Scripts that build scenes -
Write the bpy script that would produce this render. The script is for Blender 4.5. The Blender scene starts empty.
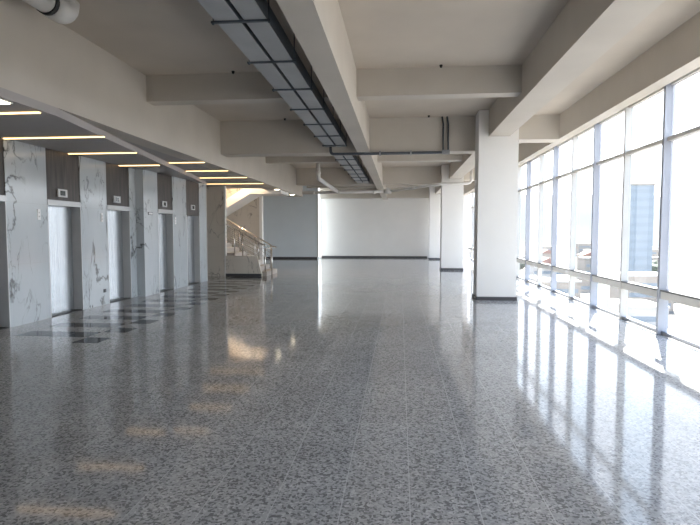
import bpy, bmesh, math, random
from mathutils import Vector, noise
R = math.radians
S = bpy.context.scene
COL = S.collection
random.seed(7)

# ------------------------------------------------------------------ camera
cd = bpy.data.cameras.new('camera'); cam = bpy.data.objects.new('camera', cd); COL.objects.link(cam)
cam.location = (0, 0, 1.6); cam.rotation_euler = (R(90 - 3.325), 0, R(5.44))
cd.sensor_width = 36; cd.lens = 27; cd.clip_end = 6000; cd.clip_start = 0.05
S.camera = cam
# ------------------------------------------------------------------ world, sun, exposure
w = bpy.data.worlds.new('sky'); S.world = w; w.use_nodes = True
nt = w.node_tree; bg = nt.nodes['Background']
tc = nt.nodes.new('ShaderNodeTexCoord'); sp = nt.nodes.new('ShaderNodeSeparateXYZ'); cr = nt.nodes.new('ShaderNodeValToRGB')
nt.links.new(tc.outputs['Generated'], sp.inputs[0]); nt.links.new(sp.outputs['Z'], cr.inputs[0]); nt.links.new(cr.outputs[0], bg.inputs[0])
e = cr.color_ramp.elements
e[0].position = 0.0; e[0].color = (.97, .98, 1, 1)
e[1].position = 0.9; e[1].color = (.28, .42, .66, 1)
x = e.new(.10); x.color = (.90, .94, 1, 1)
x = e.new(.30); x.color = (.56, .62, .71, 1)
bg.inputs[1].default_value = 2.7
sd = bpy.data.lights.new('sun', 'SUN'); sun = bpy.data.objects.new('sun', sd); COL.objects.link(sun)
sd.energy = 20.0; sd.angle = R(.6); sd.color = (1, .95, .86)
az, el = R(23), R(51.5)
sun.rotation_euler = Vector((-math.sin(az)*math.cos(el), -math.cos(az)*math.cos(el), -math.sin(el))).to_track_quat('-Z', 'Y').to_euler()
S.view_settings.view_transform = 'Standard'; S.view_settings.look = 'None'
S.view_settings.gamma = 1; S.view_settings.use_curve_mapping = False
S.view_settings.exposure = 1.22
S.cycles.use_denoising = True; S.cycles.max_bounces = 10; S.cycles.diffuse_bounces = 6
S.cycles.glossy_bounces = 5; S.cycles.transparent_max_bounces = 24; S.cycles.transmission_bounces = 4
S.cycles.sample_clamp_indirect = 8; S.cycles.caustics_reflective = False; S.cycles.caustics_refractive = False

# ------------------------------------------------------------------ materials
def newmat(name):
    m = bpy.data.materials.new(name); m.use_nodes = True
    return m, m.node_tree, m.node_tree.nodes['Principled BSDF']
def plain(name, col, rough=.6, metal=0., var=.04, scale=3., spec=.5, bump=0.):
    m, t, b = newmat(name)
    g = t.nodes.new('ShaderNodeNewGeometry'); n = t.nodes.new('ShaderNodeTexNoise'); n.inputs['Scale'].default_value = scale
    n.inputs['Detail'].default_value = 5
    t.links.new(g.outputs['Position'], n.inputs['Vector'])
    r = t.nodes.new('ShaderNodeValToRGB'); t.links.new(n.outputs[0], r.inputs[0])
    r.color_ramp.elements[0].position = .3; r.color_ramp.elements[1].position = .7
    r.color_ramp.elements[0].color = tuple(max(0, c*(1-var)) for c in col) + (1,)
    r.color_ramp.elements[1].color = tuple(min(1, c*(1+var)) for c in col) + (1,)
    t.links.new(r.outputs[0], b.inputs['Base Color'])
    b.inputs['Roughness'].default_value = rough; b.inputs['Metallic'].default_value = metal
    b.inputs['Specular IOR Level'].default_value = spec
    if bump:
        bp = t.nodes.new('ShaderNodeBump'); bp.inputs['Strength'].default_value = bump; bp.inputs['Distance'].default_value = .01
        n2 = t.nodes.new('ShaderNodeTexNoise'); n2.inputs['Scale'].default_value = scale*12
        t.links.new(g.outputs['Position'], n2.inputs['Vector'])
        t.links.new(n2.outputs[0], bp.inputs['Height']); t.links.new(bp.outputs[0], b.inputs['Normal'])
    return m
def emit(name, col, s):
    m, t, b = newmat(name)
    b.inputs['Base Color'].default_value = (*col, 1); b.inputs['Emission Color'].default_value = (*col, 1); b.inputs['Emission Strength'].default_value = s
    return m
def mathn(t, op, a, b=None, c=None):
    n = t.nodes.new('ShaderNodeMath'); n.operation = op
    for i, v in enumerate((a, b, c)):
        if v is None: continue
        if isinstance(v, (int, float)): n.inputs[i].default_value = v
        else: t.links.new(v, n.inputs[i])
    return n.outputs[0]
def mixc(t, fac, a, b):
    n = t.nodes.new('ShaderNodeMix'); n.data_type = 'RGBA'
    if isinstance(fac, (int, float)): n.inputs[0].default_value = fac
    else: t.links.new(fac, n.inputs[0])
    for i, v in ((6, a), (7, b)):
        if isinstance(v, tuple): n.inputs[i].default_value = (*v, 1)
        else: t.links.new(v, n.inputs[i])
    return n.outputs[2]

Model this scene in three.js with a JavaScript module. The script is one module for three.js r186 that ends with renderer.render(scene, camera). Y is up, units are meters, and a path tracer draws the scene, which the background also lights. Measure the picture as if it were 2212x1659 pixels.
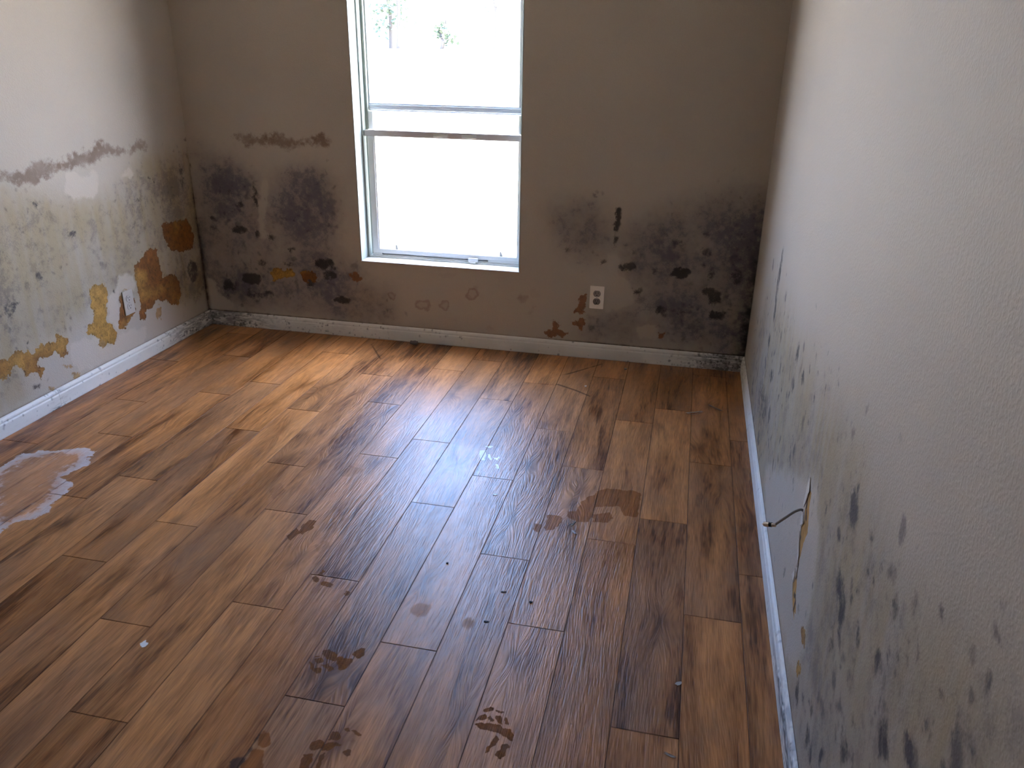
import * as THREE from 'three';
import { RoundedBoxGeometry } from 'three/addons/geometries/RoundedBoxGeometry.js';
import { mergeGeometries } from 'three/addons/utils/BufferGeometryUtils.js';

// ---------------------------------------------------------------- camera, sky, sun, exposure
const scene = new THREE.Scene();
const camera = new THREE.PerspectiveCamera(51.2587, 2212 / 1659, 0.05, 400);
camera.position.set(2.5308, 1.4271, 3.7751);
camera.rotation.set(-0.3957, 0.2128, 0.0162, 'YXZ');
const renderer = new THREE.WebGLRenderer({ antialias: true });
renderer.toneMapping = THREE.LinearToneMapping;
renderer.toneMappingExposure = 13.8;
renderer.shadowMap.enabled = true;

const sunDirection = new THREE.Vector3(0.50, 1.15, 0.14).normalize();   // high, behind the house: no sun enters the window
{
  const w = 256, h = 128, px = new Float32Array(w * h * 4), mixc = (a, b, t) => a.map((x, i) => x + (b[i] - x) * t);
  for (let j = 0, k = 0; j < h; j++) for (let i = 0; i < w; i++, k += 4) {
    const up = ((j + 0.5) / h - 0.5) * Math.PI, round = ((i + 0.5) / w - 0.5) * 2 * Math.PI, d = new THREE.Vector3(Math.cos(up) * Math.cos(round), Math.sin(up), Math.cos(up) * Math.sin(round));
    const e = Math.max(0, Math.sin(up)), glow = Math.max(0, d.dot(sunDirection));
    const c = up < 0 ? [0.5, 0.44, 0.34] : mixc([0.62, 0.78, 1.0], [0.30, 0.54, 1.08], 1 - Math.pow(1 - e, 5)).map((x, q) => x * 1.85 + [2.2, 1.95, 1.55][q] * glow ** 2.5);
    px.set([...c, 1], k);
  }
  const t = new THREE.DataTexture(px, w, h, THREE.RGBAFormat, THREE.FloatType);
  t.mapping = THREE.EquirectangularReflectionMapping; t.magFilter = THREE.LinearFilter; t.needsUpdate = true;
  scene.background = t;                                                 // hazy blue sky; it lights the room through the window
}
const sun = new THREE.DirectionalLight(new THREE.Color().setRGB(1, 0.90, 0.74), 8.6);
sun.position.copy(sunDirection).multiplyScalar(60).add(new THREE.Vector3(1.4, 0, -15));
sun.target.position.set(1.4, 0, -15);
sun.castShadow = true;
sun.shadow.mapSize.set(4096, 4096);
Object.assign(sun.shadow.camera, { left: -45, right: 45, top: 45, bottom: -45, near: 1, far: 140 });
scene.add(sun, sun.target);

// ---------------------------------------------------------------- room sizes in metres: back wall z = 0, left wall x = 0, floor y = 0
const W = 2.8605, D = 4.6, H = 2.44;
const OPEN = { x0: 0.913, x1: 1.743, y0: 0.413, y1: 2.05 };             // window opening in the back wall

// ---------------------------------------------------------------- small helpers
let seed = 20240611;
const rnd = () => { seed = (seed + 0x6d2b79f5) | 0; let t = Math.imul(seed ^ (seed >>> 15), 1 | seed); t = (t + Math.imul(t ^ (t >>> 7), 61 | t)) ^ t; return ((t ^ (t >>> 14)) >>> 0) / 4294967296; };
const rr = (a, b) => a + (b - a) * rnd();
const clamp = (x, a = 0, b = 1) => (x < a ? a : x > b ? b : x);
const step = (a, b, x) => { const t = clamp((x - a) / (b - a)); return t * t * (3 - 2 * t); };
const hash = (x, y) => { let h = (Math.imul(x, 374761393) + Math.imul(y, 668265263)) | 0; h = Math.imul(h ^ (h >>> 13), 1274126177); return ((h ^ (h >>> 16)) >>> 0) / 4294967296; };
function noise(x, y) {
  const xi = Math.floor(x), yi = Math.floor(y); let fx = x - xi, fy = y - yi;
  fx = fx * fx * (3 - 2 * fx); fy = fy * fy * (3 - 2 * fy);
  const a = hash(xi, yi), b = hash(xi + 1, yi), c = hash(xi, yi + 1), d = hash(xi + 1, yi + 1);
  return a + (b - a) * fx + (c - a) * fy + (a - b - c + d) * fx * fy;
}
function fbm(x, y, n) { let s = 0, a = 0.5, t = 0; for (let i = 0; i < n; i++) { s += a * noise(x + i * 17.3, y - i * 9.1); t += a; a *= 0.55; x *= 2.03; y *= 2.03; } return s / t; }
const LUT = new Uint8Array(4097);
for (let i = 0; i <= 4096; i++) { const c = i / 4096; LUT[i] = Math.round(255 * (c <= 0.0031308 ? c * 12.92 : 1.055 * Math.pow(c, 1 / 2.4) - 0.055)); }
const toByte = (c) => LUT[(clamp(c) * 4096) | 0];
const P = (...a) => { const p = []; for (let i = 0; i < a.length; i += 2) p.push([a[i] / 1000, a[i + 1] / 1000]); return p; };
const E = (u, v, ru, rv, s) => ({ u: u / 1000, v: v / 1000, ru: ru / 1000, rv: rv / 1000, s: s / 100 });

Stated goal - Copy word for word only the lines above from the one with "Model this scene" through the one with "renderer.shadowMap.enabled = true;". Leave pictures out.

Solution to this problem -
Model this scene in three.js with a JavaScript module. The script is one module for three.js r186 that ends with renderer.render(scene, camera). Y is up, units are meters, and a path tracer draws the scene, which the background also lights. Measure the picture as if it were 2212x1659 pixels.
import * as THREE from 'three';
import { RoundedBoxGeometry } from 'three/addons/geometries/RoundedBoxGeometry.js';
import { mergeGeometries } from 'three/addons/utils/BufferGeometryUtils.js';

// ---------------------------------------------------------------- camera, sky, sun, exposure
const scene = new THREE.Scene();
const camera = new THREE.PerspectiveCamera(51.2587, 2212 / 1659, 0.05, 400);
camera.position.set(2.5308, 1.4271, 3.7751);
camera.rotation.set(-0.3957, 0.2128, 0.0162, 'YXZ');
const renderer = new THREE.WebGLRenderer({ antialias: true });
renderer.toneMapping = THREE.LinearToneMapping;
renderer.toneMappingExposure = 13.8;
renderer.shadowMap.enabled = true;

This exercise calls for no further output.